El martes anterior no cumplí con mi columna. Primera vez que falto desde que la inicié, hace algunos años. Mi deadline (última oportunidad para enviar el artículo al editor) es el sábado, aunque se publique tres días después. Las leyes en la redacción de un periódico hay que cumplirlas. Punto.
El sábado pasado fue un día ajetreado. Finalizaba el Festival Internacional de Literatura Oiga, Mire, Lea en Cali, en su décimo aniversario, y por la noche, un avión me elevaba por encima del Atlántico durante nueve horas. La única alternativa sería enviarlo vía tiburón… Ni modo.
Ya llevo una semana “al otro lado del charco”. Me parece increíble alejarme unas semanitas de Petrocolombia, sus mentiras, agresividades, mensajes mesiánicos y delirantes.
Pisar otras tierras, comprobar una vez más que el mundo es ancho y ajeno, y aunque cada país tiene sus problemas y el planeta se desmorona, me aíslo, miro otros atardeceres, otros cielos, otros mares. El otoño inicia suave, con vientos frescos y soles respetuosos. Florecen pensamientos y hortensias. Como dijo el poeta: “Se respira un aire de pausado ritmo...”, porque la naturaleza sigue su curso, indiferente a la deshumanización del hombre, su avaricia, sus odios, su sed de sangre y destrucción.
Me asomo a recodos y calas azules, rodeadas de pinos piñoneros, flores nativas, robles, álamos y plátanos. Todavía todos conservan su verdor.

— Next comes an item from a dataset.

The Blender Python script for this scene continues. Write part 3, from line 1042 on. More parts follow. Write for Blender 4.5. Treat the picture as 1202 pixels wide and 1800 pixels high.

Faltan días para que inicien sus estallidos color naranja, convirtiéndose en majestades recubiertas de oro cuando los ilumina el sol de la tarde.
En silencio, a paso lento, acompañada de una de mis hijas, visito a mis amigos eternos: Velázquez, Goya, El Bosco, Sorolla, Corot, Van Gogh, Van Dyck, Caravaggio… siempre esperándome, eternos en sus pinceladas que continúan a través de los siglos. Ahí está Esopo, el de Goya, envuelto en su gabán deshilachado, con su cabellera revuelta. El Cristo de Velázquez, reposando en la cruz, más allá del sufrimiento y el dolor, porque otro poeta escribió que el pintor “lo amaba… y lo intuyó cuando estaba dormido”. El Bosco y su enigmático tríptico El Jardín de las Delicias, frente al cual me puedo quedar horas, alucinando con cada figura, como si me hubiera tragado cien hongos.
Y Sorolla… Ya pasaron cien años de su nacimiento. Un artista único que supo llevar la luz del Mediterráneo al mundo entero. Sus caballos blancos empapados de agua salada, esos ropajes femeninos que coquetean con el viento, esos niños jugando en la playa, esa luz, esa luz única. Brochas y pinceles enamorados del blanco y los azules, tan fuertes, tan iluminados, que terminaron llevándoselo en plena madurez de su vida, pleno de sol. Tal vez para que siguiera iluminando otras galaxias.
Aparece Goya de nuevo, con sus Caprichos y Juegos de Niños, que desembocaron, años después, en el terrible Saturno devorando a su hijo, o en los aquelarres aterradores de brujas desdentadas y miradas malignas. Ese Fusilamiento del 2 de mayo que saca lágrimas, o esas majas tan majas, más voluptuosa la vestida que la otra, púdica en su desnudez.
Y ese Van Gogh desconocido, sin girasoles ni cielos de olas. Unas fachadas en maderas mojadas por la lluvia, majestuosas en su humildad y pobreza.
Y una sorpresa de infarto: un Caravaggio perdido y encontrado, en calidad de préstamo. Una de sus últimas obras, tal vez su autorretrato, ya derrotado por su vida extraña, pendenciera y única, representando el rostro de un Cristo sufriente, absorto en su dolor.
Me aíslo, de la mano de mi hija, compartiendo risas y silencios, emociones íntimas, como enmudecer al contemplar el ocaso reflejado en los azules del Cantábrico, ese mar impredecible que amanece huracanado y gris, o azul brillante.
Doy gracias a la vida, que me regala esta magia, esta majestad, estos días que quedarán en el recuerdo eterno, en todo su esplendor.